Em sentido mais ou menos conforme é o entendimento do Superior Tribunal de Justiça:
"PROCESSUAL CIVIL. REMESSA OFICIAL (ART. 475, II, CPC). "REFORMATIO IN PEJUS". SUMULA 45 - STJ. A REMESSA OFICIAL, POR SI, NÃO AUTORIZA O TRIBUNAL AD QUEM A MANIFESTAR-SE SOBRE TODA A MATÉRIA POSTA EM JUÍZO. CONSIDERAÇÕES DIVERGENTES DO RELATOR. RECURSO PROVIDO. (REsp 24.268/SP, Rel. Min. MILTON LUIZ PEREIRA, PRIMEIRA TURMA, julgado em 19/08/1992, DJ 21/09/1992 p. 15667)". Assim, nesta ocasião cabe apenas verificar se a decisão de primeiro grau, na matéria enfrentada, foi ilegal ou manifestamente equivocada, e nada mais. Verifica-se que agiu com acerto o sentenciante ao considerar o levantamento de numerário por um falsário e o valor do prejuízo como fatos não controvertidos; que a responsabilidade do Estado seria objetiva e que a responsabilização do Escrivão de forma solidária exigiria a demonstração de culpa ou dolo.
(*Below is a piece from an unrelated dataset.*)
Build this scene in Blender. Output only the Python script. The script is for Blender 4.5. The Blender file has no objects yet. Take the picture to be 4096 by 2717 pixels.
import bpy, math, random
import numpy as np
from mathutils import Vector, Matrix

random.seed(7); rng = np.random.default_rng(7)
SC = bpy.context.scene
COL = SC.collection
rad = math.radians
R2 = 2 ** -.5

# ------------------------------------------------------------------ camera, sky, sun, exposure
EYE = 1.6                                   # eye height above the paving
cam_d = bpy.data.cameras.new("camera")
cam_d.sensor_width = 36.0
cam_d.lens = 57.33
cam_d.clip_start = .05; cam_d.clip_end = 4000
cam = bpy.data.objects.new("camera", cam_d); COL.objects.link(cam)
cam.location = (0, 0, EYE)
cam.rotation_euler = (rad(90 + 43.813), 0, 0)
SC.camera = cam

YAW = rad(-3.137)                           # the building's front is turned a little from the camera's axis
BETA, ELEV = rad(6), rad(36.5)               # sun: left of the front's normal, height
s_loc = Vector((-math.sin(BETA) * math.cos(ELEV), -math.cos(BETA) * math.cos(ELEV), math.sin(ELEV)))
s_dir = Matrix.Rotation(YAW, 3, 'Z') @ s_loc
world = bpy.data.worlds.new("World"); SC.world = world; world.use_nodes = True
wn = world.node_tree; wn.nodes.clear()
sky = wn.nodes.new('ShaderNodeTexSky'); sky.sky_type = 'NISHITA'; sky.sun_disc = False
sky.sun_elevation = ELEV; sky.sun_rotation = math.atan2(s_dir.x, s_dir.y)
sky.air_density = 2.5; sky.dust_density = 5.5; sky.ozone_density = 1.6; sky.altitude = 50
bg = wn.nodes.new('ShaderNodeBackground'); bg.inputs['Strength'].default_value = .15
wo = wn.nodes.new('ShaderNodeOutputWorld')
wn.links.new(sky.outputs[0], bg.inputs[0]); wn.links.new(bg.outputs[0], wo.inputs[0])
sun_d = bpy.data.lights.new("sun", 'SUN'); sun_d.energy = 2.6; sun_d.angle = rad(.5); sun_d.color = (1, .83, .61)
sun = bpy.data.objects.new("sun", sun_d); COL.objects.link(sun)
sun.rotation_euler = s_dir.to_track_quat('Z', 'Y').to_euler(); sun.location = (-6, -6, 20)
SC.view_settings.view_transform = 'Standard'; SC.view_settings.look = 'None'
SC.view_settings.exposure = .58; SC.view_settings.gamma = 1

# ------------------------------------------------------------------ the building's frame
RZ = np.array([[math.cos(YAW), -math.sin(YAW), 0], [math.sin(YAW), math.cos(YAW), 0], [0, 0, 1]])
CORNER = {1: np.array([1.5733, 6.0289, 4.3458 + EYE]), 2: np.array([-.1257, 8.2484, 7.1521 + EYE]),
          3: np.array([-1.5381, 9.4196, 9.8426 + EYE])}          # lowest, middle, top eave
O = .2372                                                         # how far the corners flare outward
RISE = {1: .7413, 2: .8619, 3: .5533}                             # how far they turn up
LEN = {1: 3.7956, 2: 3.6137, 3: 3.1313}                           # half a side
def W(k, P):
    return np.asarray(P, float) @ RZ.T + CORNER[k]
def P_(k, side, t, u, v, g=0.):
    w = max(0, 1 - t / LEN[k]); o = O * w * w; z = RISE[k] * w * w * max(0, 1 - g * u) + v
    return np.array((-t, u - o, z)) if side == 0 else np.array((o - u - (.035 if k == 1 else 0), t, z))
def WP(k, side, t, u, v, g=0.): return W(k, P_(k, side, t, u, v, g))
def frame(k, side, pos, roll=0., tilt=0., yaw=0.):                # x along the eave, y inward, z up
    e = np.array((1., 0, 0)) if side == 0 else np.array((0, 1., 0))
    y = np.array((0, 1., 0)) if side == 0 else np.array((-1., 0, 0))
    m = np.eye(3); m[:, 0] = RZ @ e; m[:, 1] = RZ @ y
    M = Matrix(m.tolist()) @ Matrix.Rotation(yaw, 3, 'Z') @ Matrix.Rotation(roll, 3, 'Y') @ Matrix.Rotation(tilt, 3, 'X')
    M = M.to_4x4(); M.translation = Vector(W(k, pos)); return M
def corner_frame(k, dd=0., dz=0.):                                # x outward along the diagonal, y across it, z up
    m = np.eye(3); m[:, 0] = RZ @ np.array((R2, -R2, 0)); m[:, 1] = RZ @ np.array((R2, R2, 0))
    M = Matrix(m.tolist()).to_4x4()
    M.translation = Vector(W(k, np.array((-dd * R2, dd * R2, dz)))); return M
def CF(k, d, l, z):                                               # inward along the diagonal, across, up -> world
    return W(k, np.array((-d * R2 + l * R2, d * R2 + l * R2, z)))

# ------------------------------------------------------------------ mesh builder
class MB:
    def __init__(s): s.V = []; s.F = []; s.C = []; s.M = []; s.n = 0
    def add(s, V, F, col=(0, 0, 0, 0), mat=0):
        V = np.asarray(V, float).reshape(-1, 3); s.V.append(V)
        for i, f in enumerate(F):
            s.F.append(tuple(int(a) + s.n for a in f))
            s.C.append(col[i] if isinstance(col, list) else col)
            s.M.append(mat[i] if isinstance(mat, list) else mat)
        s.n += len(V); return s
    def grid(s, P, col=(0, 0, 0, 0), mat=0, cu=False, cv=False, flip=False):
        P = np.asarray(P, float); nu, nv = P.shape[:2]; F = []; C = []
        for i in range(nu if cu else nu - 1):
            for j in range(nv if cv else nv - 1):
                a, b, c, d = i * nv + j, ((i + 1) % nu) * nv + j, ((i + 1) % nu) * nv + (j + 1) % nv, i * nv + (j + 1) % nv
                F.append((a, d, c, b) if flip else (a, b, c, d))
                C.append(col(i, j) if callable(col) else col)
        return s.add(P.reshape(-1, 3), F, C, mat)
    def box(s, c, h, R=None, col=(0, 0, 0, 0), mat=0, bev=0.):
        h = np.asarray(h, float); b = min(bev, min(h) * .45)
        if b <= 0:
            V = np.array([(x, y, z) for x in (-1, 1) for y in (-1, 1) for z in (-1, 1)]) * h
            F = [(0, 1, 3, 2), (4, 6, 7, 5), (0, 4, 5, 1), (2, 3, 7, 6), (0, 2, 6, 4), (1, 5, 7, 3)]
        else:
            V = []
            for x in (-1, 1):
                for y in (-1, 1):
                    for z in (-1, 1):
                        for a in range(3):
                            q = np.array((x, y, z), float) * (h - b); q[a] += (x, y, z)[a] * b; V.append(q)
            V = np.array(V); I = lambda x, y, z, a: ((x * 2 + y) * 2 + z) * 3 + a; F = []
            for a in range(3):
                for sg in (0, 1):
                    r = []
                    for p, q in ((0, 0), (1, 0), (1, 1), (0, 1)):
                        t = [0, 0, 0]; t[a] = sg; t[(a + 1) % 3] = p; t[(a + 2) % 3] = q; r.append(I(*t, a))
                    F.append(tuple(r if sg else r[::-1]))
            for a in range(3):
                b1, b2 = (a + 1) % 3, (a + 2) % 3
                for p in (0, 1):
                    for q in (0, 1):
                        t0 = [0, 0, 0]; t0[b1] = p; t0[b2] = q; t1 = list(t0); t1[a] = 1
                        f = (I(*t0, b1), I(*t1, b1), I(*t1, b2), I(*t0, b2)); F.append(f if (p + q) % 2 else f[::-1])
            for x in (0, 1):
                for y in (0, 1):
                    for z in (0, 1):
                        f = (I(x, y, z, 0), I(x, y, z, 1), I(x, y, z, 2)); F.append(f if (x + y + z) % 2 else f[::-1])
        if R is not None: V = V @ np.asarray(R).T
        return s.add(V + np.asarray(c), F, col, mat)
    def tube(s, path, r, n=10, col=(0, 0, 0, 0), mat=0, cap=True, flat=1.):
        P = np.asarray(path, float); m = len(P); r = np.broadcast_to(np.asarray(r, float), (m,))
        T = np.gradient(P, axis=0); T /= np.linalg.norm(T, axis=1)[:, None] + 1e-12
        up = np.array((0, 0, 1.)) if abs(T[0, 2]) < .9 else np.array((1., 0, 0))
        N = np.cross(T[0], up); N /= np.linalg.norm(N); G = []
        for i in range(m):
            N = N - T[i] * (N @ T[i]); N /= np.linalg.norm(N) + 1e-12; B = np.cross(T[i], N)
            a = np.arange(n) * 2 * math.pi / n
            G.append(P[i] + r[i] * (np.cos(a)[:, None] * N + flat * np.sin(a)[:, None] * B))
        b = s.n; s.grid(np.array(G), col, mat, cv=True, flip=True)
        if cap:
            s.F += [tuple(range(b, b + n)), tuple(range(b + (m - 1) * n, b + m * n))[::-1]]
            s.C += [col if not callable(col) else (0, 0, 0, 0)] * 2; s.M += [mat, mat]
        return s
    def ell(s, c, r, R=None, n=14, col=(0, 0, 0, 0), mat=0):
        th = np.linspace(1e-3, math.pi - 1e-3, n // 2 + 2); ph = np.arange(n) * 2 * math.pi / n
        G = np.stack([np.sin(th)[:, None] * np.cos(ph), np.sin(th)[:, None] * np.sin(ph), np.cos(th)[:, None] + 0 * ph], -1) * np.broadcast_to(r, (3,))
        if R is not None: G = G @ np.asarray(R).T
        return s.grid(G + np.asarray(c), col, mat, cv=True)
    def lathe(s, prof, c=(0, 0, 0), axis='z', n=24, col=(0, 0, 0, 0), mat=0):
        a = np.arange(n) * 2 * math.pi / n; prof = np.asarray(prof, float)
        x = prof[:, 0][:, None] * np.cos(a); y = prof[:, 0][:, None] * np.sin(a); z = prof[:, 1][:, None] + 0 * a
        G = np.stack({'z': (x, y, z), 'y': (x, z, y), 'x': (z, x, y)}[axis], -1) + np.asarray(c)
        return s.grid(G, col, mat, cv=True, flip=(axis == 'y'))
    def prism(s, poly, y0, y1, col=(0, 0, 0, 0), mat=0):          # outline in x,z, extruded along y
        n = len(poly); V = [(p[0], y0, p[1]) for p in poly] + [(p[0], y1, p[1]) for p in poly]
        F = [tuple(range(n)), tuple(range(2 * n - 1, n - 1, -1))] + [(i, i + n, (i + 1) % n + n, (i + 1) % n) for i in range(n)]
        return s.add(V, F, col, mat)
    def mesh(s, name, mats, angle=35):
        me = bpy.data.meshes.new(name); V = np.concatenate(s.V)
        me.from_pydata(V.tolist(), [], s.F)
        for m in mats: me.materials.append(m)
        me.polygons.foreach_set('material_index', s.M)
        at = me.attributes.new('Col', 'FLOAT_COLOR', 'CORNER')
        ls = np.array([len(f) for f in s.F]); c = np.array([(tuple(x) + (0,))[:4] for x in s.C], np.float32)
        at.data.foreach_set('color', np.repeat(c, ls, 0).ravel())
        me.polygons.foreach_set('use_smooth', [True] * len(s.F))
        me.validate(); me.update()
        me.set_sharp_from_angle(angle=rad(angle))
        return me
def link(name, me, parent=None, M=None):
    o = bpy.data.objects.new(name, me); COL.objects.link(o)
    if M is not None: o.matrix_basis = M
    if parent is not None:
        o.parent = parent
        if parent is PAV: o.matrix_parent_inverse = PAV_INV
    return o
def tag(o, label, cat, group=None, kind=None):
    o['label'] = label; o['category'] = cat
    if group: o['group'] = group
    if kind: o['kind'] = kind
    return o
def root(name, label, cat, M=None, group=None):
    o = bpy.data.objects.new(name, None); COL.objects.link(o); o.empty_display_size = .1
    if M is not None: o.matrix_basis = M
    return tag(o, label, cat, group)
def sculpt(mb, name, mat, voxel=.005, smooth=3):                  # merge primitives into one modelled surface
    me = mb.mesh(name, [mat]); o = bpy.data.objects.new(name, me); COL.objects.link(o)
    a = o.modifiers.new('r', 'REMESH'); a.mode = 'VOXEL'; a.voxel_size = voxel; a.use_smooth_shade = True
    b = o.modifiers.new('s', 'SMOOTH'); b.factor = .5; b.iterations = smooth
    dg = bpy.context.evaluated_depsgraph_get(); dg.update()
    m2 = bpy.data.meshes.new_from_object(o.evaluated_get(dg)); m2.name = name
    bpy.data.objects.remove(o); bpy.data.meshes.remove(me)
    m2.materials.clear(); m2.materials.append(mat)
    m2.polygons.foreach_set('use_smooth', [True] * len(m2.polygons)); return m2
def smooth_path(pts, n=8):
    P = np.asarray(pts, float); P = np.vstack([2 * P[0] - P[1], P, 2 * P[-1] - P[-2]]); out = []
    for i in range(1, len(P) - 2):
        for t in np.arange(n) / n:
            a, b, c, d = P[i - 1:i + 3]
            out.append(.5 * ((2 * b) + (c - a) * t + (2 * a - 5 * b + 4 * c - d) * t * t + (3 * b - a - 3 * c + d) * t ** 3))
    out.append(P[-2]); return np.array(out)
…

Ainda, conforme já abordado por ocasião do exame do recurso do autor, não há está demonstrado o alegado fato de terceiro a ensejar o rompimento do nexo de causalidade verificado entre o evento e os danos suportados pelo autor. Também se revela adequada a condenação do Estado do Paraná às verbas de sucumbência, não sendo exorbitante o montante arbitrado para a verba honorária. Por tudo isto e aderindo inteiramente aos termos da sentença, aos quais me reporto, proponho que ela seja mantida em sede de remessa oficial. Em resumo, voto no sentido de se negar provimento aos recursos e manter a sentença em sede de Reexame Necessário, conhecido de ofício. Decisão. III. Em face do exposto, ACORDAM os integrantes da Primeira Câmara Cível do Tribunal de Justiça do Estado do Paraná, por unanimidade de votos em negar provimento aos recursos e
manter a sentença em sede de Reexame Necessário, conhecido de ofício. Participaram da Sessão e acompanharam o voto do Relator os Senhores Desembargadores Rubens Oliveira Fontoura e Salvatore Antonio Astuti (Presidente). Curitiba, 23 de novembro de 2010.